Poultry Heroes: Richard Blossom, co-founder and CEO of Hilltribe Organics, Thailand
How free-range eggs lifted one community out of poverty.Part of Series:
When Richard Blossom, CEO and co-founder of Hilltribe Organics, first visited rural northern Thailand, he was troubled by what he saw. In response, he started a project called Catapult in 2011 with the goal of teaching social entrepreneurship to a group of 12 young adults from around the world. The group stayed in Thailand for a summer where they were broken into three teams. Each team was given the goal of coming up with a project that would “catapult” poor villages out of poverty.
“Along the way, we saw that rural farm villages were dying,” explains Blossom. “Seeing no future at home, almost all children were leaving for the city where they generally became seriously poor. As a result, rural village populations were declining and the average age kept rising.”

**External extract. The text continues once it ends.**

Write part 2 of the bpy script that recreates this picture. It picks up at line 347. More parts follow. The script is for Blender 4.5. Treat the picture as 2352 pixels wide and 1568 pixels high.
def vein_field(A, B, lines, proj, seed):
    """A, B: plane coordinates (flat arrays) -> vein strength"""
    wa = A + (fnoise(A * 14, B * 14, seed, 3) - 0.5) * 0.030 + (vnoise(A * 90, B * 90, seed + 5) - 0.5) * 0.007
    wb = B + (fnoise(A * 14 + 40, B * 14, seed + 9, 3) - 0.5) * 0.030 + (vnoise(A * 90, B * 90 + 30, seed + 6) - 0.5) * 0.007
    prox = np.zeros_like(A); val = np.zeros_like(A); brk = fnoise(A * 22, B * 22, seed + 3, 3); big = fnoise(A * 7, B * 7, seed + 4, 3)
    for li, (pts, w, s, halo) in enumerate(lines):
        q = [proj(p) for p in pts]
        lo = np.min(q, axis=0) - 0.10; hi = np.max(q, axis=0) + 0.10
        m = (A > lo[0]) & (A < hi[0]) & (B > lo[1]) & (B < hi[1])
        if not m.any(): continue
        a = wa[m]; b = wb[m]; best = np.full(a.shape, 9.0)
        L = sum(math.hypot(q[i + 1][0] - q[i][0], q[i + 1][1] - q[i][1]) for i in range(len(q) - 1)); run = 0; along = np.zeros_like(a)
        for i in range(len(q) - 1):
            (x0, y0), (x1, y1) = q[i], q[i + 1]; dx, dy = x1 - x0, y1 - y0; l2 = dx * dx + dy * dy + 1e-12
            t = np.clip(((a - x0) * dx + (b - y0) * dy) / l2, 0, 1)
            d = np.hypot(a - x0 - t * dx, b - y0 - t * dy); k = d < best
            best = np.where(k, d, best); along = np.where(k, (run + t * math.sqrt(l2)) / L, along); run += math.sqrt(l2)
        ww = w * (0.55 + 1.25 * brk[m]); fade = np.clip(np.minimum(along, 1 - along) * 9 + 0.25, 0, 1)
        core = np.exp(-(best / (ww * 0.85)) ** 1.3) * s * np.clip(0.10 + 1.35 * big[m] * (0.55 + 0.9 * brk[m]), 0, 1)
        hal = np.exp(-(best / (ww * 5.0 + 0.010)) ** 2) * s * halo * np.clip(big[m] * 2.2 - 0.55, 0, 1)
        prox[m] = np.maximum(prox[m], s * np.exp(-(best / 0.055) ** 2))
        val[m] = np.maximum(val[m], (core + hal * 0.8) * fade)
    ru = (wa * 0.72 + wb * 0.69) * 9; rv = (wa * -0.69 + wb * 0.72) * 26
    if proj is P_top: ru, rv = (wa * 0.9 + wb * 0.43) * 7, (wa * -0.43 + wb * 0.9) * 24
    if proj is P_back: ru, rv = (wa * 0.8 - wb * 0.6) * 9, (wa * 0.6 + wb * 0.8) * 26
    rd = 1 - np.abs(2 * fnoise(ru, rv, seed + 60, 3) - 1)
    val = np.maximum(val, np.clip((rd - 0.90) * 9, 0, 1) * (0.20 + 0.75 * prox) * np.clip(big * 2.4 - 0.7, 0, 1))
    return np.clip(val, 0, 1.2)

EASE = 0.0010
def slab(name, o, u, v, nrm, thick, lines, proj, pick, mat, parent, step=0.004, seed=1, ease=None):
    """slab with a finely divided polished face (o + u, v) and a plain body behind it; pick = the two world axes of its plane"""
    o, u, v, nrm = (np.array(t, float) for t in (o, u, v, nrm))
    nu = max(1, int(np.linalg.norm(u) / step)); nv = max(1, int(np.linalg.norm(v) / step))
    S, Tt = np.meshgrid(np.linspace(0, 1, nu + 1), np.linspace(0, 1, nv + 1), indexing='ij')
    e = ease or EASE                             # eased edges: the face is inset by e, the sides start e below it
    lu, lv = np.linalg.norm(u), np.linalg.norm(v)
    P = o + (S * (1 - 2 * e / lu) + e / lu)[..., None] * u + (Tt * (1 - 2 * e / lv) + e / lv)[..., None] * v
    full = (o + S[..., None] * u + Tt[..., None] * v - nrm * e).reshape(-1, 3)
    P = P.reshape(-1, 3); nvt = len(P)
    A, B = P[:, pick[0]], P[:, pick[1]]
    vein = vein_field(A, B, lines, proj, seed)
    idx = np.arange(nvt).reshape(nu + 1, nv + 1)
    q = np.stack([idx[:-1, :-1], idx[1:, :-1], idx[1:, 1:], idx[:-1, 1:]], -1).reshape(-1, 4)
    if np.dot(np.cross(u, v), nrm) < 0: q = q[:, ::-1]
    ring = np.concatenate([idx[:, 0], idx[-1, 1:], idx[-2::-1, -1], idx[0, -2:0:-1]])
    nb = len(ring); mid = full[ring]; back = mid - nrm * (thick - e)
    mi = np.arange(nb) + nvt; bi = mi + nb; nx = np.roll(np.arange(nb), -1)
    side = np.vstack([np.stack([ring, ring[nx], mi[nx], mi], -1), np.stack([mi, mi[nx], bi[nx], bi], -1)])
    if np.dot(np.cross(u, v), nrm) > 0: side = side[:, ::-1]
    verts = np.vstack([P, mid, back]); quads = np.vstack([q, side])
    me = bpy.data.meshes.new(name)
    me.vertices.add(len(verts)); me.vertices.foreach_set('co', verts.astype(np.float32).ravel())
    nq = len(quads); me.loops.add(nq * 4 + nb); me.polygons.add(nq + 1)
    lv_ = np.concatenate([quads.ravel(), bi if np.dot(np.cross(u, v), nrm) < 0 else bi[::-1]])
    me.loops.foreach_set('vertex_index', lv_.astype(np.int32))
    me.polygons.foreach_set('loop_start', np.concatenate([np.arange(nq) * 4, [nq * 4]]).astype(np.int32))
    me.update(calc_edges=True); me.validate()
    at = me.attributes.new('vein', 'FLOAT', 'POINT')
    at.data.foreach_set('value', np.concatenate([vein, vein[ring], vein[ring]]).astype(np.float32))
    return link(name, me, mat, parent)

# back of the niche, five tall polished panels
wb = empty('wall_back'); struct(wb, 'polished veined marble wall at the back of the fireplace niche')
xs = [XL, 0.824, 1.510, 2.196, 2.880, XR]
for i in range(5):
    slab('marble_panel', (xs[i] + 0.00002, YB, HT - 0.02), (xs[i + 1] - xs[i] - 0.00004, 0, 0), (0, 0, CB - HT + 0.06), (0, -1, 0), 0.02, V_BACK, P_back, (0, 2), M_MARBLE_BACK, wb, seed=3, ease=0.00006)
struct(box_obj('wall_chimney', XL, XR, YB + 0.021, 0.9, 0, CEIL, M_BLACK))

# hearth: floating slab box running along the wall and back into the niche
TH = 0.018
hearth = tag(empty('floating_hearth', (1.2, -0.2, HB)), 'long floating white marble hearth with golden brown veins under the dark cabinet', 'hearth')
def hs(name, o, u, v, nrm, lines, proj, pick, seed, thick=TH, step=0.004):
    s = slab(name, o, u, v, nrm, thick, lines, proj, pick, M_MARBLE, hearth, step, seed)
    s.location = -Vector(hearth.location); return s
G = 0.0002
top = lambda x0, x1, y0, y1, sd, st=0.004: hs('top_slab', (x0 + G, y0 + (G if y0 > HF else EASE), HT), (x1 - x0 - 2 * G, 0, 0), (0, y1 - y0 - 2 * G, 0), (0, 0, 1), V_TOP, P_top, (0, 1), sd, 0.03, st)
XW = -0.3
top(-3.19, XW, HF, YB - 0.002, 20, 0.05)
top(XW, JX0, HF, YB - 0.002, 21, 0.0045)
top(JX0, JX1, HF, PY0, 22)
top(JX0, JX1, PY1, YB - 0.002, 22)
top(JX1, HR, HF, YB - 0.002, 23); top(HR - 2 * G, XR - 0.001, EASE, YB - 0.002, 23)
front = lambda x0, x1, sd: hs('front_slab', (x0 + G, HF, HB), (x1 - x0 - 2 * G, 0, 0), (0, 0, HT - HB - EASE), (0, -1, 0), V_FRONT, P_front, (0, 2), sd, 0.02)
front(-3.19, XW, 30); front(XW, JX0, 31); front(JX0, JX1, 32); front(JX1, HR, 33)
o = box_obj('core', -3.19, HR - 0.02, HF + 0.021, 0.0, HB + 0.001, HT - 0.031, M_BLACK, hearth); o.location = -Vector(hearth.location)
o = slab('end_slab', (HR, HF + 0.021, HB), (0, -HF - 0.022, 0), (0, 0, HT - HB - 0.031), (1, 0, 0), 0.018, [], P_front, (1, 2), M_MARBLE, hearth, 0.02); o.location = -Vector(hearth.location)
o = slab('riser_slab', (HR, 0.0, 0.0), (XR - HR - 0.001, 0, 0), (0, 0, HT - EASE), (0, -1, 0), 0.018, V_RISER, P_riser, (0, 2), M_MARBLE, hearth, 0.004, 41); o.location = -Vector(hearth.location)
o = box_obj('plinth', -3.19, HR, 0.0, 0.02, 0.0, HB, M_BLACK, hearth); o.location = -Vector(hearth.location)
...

By the end of the summer, the three teams came up with compelling projects, says Blossom. Without a concrete plan, though, the projects would never be moved forward. In the end they chose the best project and decided to make it a for-profit company. “The best project was based on free-range chickens, so we began to think about how to develop it,” says Blossom.
To get the project going, Blossom contacted Arvind Narula, chairman of Urmatt Limited, which operates a contract organic farming network of more than 2,000 rice farmers in northern Thailand. They agreed the business should focus on organic egg production, which they felt would develop a competitive edge in the market. In 2013, Blossom and Narula, along with co-founder Markus Dietrich, launched Hilltribe Organics Limited. Their first task was to design a business model and set up a pilot farm to test that model.
“In early 2014 we started live operations in Wawee Village, one and a half hours north-west of Chiang Rai, with four families and a packing house in Chiang Rai,” says Blossom.
By 2017, Hilltribe Organics was producing about 500,000 eggs each month, earning $1 million in sales. Business was so successful, in fact, that the company became the clear market leader of the organic-eggs segment in Thailand, with wide distribution across the country and the start of exports to Hong Kong.
“We are still not profitable although not that far away and hope to get there next year,” says Blossom.
Despite not yet being consistently profitable, the project is seen by Blossom as a great success. “We set the business model to double the family income of the farmer families within three months of starting,” he says. “So this has had a huge impact on the lives of the families involved.
“When we started, it was not a project about Thailand,” explains Blossom. “It was about socially marginalised hill tribes and their shrinking rural agricultural communities. Our first goal is to reach a sustainably profitable model so that we can start to take it to the more than 60 countries around the world with similar situations.
“And it is not just the egg farmers,” he continues. “We also contract the growing of most of our feed from farmers in the same area. So, all together, about 150 families are involved.”
The only factor that limits the company’s growth is the need for capital, but Blossom said they continue to look for new investors. Looking to the future, he hopes to reach a sustainably profitable model that can be implemented in poverty-stricken communities around the world.
“Once we are confident that our model can be exported, we will start our next market,” he continues. “Kunming in China looks interesting, but we have not firmed up yet where to go next.”
In the plan to develop new markets in other countries, Blossom is also looking to develop value-added egg products as well. He believes doing so will help him to improve margins and to diversify the risks associated with weather and seasonality.
“We started a test of our first value-added product, egg tofu, in late 2017,” he says. “It is a great product, but we don’t yet have it ready to expand. As an organic product, we can’t use the chemical stabilisers other companies use. And it still has a relatively short shelf life, so we are now studying egg noodles.”
Richard Blossom lives in San Francisco, California in the USA. He manages Hilltribe Organics from his home there and from Thailand, where he travels every other month. Blossom lived in Singapore for 27 years. He has worked for the food and beverage industry for the better part of his career. He was president of Asia Pacific for PepsiCo and later Frito-Lay. Blossom also worked for Del Monte Pacific for 15 years, working as president of International and most recently as executive director and chief business development officer of Del Monte Foods. He is passionate about using organic agriculture to sustain and rebuild rural farming communities around the world while restoring the earth.